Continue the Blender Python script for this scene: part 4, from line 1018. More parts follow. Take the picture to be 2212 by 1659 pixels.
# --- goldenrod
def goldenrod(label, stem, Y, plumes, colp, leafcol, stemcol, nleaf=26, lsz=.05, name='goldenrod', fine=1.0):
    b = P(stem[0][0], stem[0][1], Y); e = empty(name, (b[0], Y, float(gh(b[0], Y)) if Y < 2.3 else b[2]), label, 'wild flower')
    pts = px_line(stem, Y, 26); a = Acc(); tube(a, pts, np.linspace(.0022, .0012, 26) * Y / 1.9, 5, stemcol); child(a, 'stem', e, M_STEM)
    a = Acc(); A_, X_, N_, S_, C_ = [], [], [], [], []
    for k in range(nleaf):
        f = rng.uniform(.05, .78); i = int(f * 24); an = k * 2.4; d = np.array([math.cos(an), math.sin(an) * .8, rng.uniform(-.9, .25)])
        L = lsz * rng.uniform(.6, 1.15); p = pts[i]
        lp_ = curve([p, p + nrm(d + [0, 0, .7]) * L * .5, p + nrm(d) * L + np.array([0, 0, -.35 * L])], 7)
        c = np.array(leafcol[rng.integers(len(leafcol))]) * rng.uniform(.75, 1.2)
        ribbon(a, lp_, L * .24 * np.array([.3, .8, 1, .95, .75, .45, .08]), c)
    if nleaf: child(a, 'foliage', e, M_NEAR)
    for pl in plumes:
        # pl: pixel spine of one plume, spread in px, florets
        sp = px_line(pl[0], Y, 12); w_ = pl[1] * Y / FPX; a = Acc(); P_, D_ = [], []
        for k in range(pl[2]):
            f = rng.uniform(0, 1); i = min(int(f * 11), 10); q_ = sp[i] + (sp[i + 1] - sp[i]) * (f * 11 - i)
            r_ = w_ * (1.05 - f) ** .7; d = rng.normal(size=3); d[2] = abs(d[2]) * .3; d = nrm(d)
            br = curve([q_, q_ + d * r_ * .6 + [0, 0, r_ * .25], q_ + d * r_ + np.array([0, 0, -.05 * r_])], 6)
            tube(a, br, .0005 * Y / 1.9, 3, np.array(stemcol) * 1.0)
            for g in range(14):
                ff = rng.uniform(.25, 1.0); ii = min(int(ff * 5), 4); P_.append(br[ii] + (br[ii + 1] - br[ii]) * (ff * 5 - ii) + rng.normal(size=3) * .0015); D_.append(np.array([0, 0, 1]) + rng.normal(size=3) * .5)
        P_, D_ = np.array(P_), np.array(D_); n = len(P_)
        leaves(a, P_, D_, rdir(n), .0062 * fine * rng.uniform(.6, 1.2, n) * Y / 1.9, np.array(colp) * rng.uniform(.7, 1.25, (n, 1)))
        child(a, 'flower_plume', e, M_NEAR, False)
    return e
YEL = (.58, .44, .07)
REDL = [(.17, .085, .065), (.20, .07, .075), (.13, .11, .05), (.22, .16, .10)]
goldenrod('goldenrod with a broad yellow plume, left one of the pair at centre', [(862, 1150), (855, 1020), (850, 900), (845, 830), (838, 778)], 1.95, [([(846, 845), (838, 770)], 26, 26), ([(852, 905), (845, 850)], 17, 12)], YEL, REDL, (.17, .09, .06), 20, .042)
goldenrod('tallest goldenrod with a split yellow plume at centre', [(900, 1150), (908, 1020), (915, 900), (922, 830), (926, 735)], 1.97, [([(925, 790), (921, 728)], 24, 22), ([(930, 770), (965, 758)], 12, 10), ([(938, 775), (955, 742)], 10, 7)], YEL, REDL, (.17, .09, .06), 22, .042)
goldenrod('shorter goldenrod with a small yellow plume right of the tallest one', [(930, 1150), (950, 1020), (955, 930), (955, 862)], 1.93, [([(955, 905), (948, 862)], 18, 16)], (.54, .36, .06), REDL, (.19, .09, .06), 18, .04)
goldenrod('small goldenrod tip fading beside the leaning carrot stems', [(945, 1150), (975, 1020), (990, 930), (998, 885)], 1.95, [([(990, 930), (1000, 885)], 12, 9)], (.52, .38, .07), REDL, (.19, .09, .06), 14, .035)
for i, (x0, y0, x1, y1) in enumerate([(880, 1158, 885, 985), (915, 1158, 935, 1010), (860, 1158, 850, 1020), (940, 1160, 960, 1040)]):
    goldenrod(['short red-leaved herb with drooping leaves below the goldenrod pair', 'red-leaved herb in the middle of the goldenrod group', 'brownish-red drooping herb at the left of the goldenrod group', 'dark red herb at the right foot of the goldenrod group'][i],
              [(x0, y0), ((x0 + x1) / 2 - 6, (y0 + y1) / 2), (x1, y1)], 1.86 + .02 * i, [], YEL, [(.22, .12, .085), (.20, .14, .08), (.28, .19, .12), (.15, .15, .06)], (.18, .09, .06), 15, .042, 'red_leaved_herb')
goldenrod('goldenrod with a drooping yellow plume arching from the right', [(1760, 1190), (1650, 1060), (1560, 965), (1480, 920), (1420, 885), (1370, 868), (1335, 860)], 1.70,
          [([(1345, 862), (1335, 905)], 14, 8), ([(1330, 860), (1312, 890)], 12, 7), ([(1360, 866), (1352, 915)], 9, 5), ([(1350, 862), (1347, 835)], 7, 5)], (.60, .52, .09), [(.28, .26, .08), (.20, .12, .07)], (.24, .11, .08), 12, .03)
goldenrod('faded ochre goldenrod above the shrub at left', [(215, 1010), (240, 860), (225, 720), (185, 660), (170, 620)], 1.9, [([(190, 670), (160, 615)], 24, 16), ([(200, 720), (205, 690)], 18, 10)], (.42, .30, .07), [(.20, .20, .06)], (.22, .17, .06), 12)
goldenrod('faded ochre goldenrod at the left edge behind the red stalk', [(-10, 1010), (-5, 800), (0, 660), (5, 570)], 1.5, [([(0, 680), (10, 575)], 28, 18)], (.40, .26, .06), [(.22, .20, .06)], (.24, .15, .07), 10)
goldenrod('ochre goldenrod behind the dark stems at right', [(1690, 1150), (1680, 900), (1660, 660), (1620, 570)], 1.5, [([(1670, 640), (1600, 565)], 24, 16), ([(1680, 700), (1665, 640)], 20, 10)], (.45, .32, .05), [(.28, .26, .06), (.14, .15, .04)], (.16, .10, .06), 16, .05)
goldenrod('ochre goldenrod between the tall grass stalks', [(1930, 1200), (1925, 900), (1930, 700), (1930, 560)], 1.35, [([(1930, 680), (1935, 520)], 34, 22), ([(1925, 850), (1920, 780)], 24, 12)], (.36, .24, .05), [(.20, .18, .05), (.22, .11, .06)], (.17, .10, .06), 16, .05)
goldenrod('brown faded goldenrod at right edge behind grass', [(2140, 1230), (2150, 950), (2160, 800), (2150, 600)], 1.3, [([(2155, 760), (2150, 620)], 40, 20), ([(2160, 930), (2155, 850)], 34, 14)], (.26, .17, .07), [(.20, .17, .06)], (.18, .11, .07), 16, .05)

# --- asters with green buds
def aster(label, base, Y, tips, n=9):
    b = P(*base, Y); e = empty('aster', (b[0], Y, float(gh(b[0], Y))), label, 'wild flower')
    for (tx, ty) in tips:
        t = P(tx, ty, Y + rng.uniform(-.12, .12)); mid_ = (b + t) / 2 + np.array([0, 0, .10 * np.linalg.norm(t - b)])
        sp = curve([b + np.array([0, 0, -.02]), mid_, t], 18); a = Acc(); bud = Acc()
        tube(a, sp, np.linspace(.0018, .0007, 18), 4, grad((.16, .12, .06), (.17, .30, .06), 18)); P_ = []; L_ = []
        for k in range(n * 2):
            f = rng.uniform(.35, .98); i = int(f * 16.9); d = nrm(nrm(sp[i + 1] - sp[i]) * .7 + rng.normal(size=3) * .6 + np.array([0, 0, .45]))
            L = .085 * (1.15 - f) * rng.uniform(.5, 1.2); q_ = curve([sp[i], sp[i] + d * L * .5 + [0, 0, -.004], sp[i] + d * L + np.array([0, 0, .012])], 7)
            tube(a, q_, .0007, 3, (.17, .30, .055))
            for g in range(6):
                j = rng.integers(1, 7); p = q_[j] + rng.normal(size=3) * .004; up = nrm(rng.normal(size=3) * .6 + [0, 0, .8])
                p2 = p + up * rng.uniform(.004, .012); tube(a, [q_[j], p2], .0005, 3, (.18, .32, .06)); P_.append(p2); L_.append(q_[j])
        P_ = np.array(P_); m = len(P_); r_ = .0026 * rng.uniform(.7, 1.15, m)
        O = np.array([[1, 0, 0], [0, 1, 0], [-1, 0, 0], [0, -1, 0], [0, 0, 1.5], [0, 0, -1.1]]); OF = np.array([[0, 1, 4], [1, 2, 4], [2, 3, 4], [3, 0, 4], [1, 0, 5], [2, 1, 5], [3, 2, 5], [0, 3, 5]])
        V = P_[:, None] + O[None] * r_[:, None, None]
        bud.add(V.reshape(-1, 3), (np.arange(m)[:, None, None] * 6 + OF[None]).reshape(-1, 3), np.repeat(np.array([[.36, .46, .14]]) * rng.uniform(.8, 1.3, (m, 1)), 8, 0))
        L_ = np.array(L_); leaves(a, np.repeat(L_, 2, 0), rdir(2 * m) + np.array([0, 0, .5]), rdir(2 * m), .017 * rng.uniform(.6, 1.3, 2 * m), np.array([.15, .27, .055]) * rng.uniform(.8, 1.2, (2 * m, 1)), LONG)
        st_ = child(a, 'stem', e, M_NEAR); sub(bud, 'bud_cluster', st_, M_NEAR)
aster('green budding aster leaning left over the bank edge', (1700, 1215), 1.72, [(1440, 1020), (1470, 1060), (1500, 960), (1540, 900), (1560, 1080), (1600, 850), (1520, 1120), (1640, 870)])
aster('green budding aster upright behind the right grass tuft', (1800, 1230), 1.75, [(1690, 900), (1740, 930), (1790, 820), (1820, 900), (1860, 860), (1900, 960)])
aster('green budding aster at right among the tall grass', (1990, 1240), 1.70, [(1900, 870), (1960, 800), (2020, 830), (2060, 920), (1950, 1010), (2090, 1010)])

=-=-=

Among the lines of the data, identify those with the word "from". Copy each of them.

Continue the Blender Python script for this scene: part 4, from line 1018. More parts follow. Take the picture to be 2212 by 1659 pixels.
goldenrod('goldenrod with a drooping yellow plume arching from the right', [(1760, 1190), (1650, 1060), (1560, 965), (1480, 920), (1420, 885), (1370, 868), (1335, 860)], 1.70,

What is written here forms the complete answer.